Les chiffres insolites des élections législatives
L’Instance supérieure indépendante pour les élections (ISIE) a organisé hier soir lundi une conférence de presse pour annoncer le taux d’avancement du dépouillement du scrutin des législatives qui avoisine désormais les 100%. Tranches d’âge, répartition du vote selon les sexes, ou encore par région, certains chiffres sont particulièrement étonnants. Décryptage.
Premier fait marquant, les régions les plus marginalisées économiquement sont celles où l’on vote le moins : le plus faible taux de participation a ainsi été enregistré à Kasserine avec 28,33%. Un chiffre à comparer avec celui de la circonscription de Ben Arous, au sud de la capitale, qui a enregistré le plus fort taux avec 50,42%.
Malgré l’important nombre de 18 sièges destinés aux députés représentant les Tunisiens de l’étranger, seuls 16,4% des TRE ont voté lors de ces élections. Un taux « catastrophique », pour les membres de l’ISIE.
Très forte abstention des jeunes
Dimanche dernier, l’électeur tunisien type était un homme plutôt âgé, qui a en moyenne plus de 45 ans. C’est en effet la statistique la plus marquante du 6 octobre, si l’on tient compte de la dérisoire proportion des jeunes ayant voté. Ainsi seuls 9% des électeurs ont entre 18 – 25 ans. Une abstention préoccupante, qui confine au boycott.
S’agissant de la tranche des 26 – 45 ans, le taux de participation ne monte qu’à 33% (à comparer à la moyenne nationale des 43,1%). Mais surtout, chez les séniors, ce sont les 45 ans et plus qui ont voté à hauteur de 57%, bien au-delà donc que la moyenne nationale.
A titre de comparaison, en France, où le taux de participation global était équivalent aux législatives de 2017 (mais pour un régime présidentiel) à 42% selon l’Insee, le troisième âge est aussi le roi du vote, avec un taux de 54% pour les 70 – 79 ans, tandis que les 18 – 24 ans français votent en revanche à 19,4%, soit deux fois plus que les jeunes tunisiens.
Selon un stéréotype confirmé par les sociologues, un vote important des séniors est généralement un indicateur d’un vote plus conservateur. C’est tout du moins le cas en Tunisie où la gauche vient quasiment de disparaître, en lutte pour conserver un seul siège (Mongi Rahoui), acquis grâce aux plus forts restes.
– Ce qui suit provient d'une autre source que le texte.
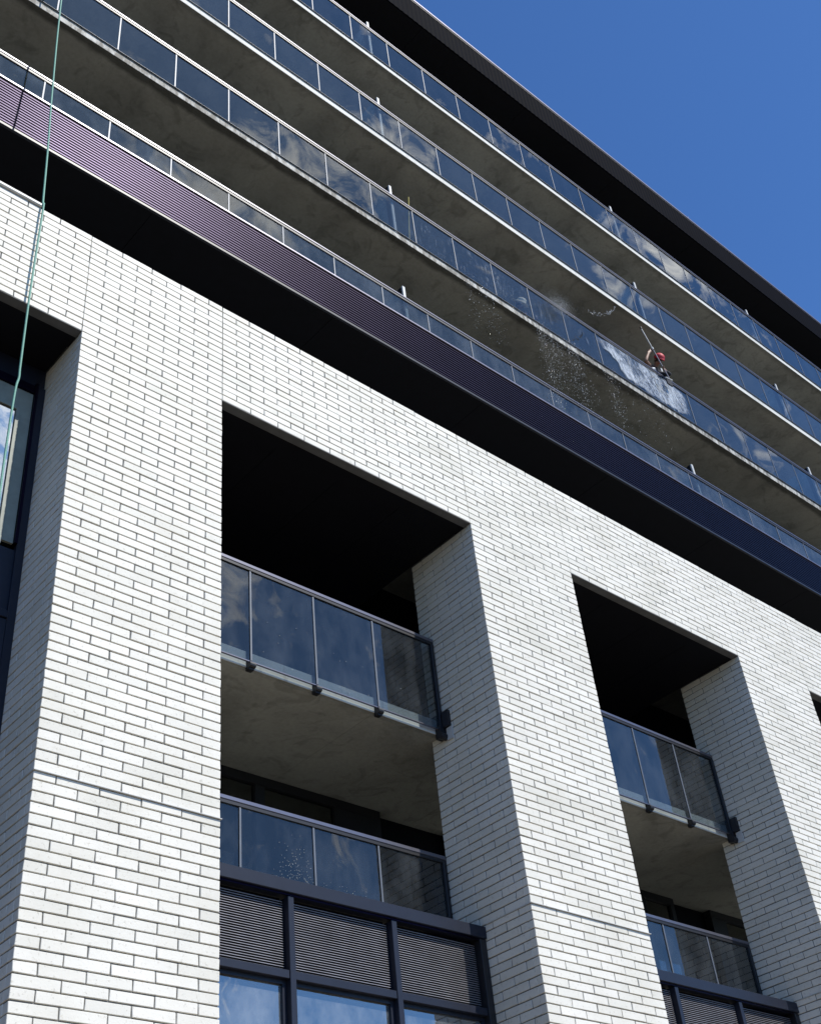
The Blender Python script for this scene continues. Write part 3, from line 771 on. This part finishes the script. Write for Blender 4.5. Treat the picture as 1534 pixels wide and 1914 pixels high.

Un tiers seulement des tunisiennes ont voté
On découvre aussi que parmi les votants, 64% étaient des hommes, contre seulement 36% pour les femmes, selon L’ISIE. Un taux qui contraste notamment avec le million de femmes qui avaient voté pour Béji Caïd Essebsi à la présidentielle de 2014.
Malgré la parité respectée par toutes les listes candidates, la très grande majorité des têtes de liste sont des hommes en 2019 comme en 2014, année où seuls 49 des 217 sièges revenaient à des femmes, soit 24 %. Une proportion qui recule encore aujourd’hui où selon des calculs basés sur les premières estimations, les femmes n’occuperaient plus que 10% de la nouvelle Assemblée.
Autre chiffre marquant, le nouveau Parlement aura une forte coloration légaliste, puisque pas moins de 70 avocats y font leur entrée, consolidant la tradition de la forte politisation des juristes en Tunisie.
Les sièges les plus chèrement payés
Au chapitre des plus grands perdants enfin, citons l’association « 3ich Tounsi », qui s’est reconvertie dans la politique à grands coups de centres d’appels et de millions de dinars en deux ans (certains parlent de 51 millions de dt investis, soit près de 17 millions d’euros).
Selon les premières estimations, le décompte donne la formation hybride à entre 3 et 5 sièges. Pour Samy Ghorbal, l’association d’Olfa Terres, épouse du milliardaire français Guillaume Rambourg, aurait pour ce faire dépensé 15 millions de dinars et a récolté environ 75.000 voix, soit 200 dinars par voix.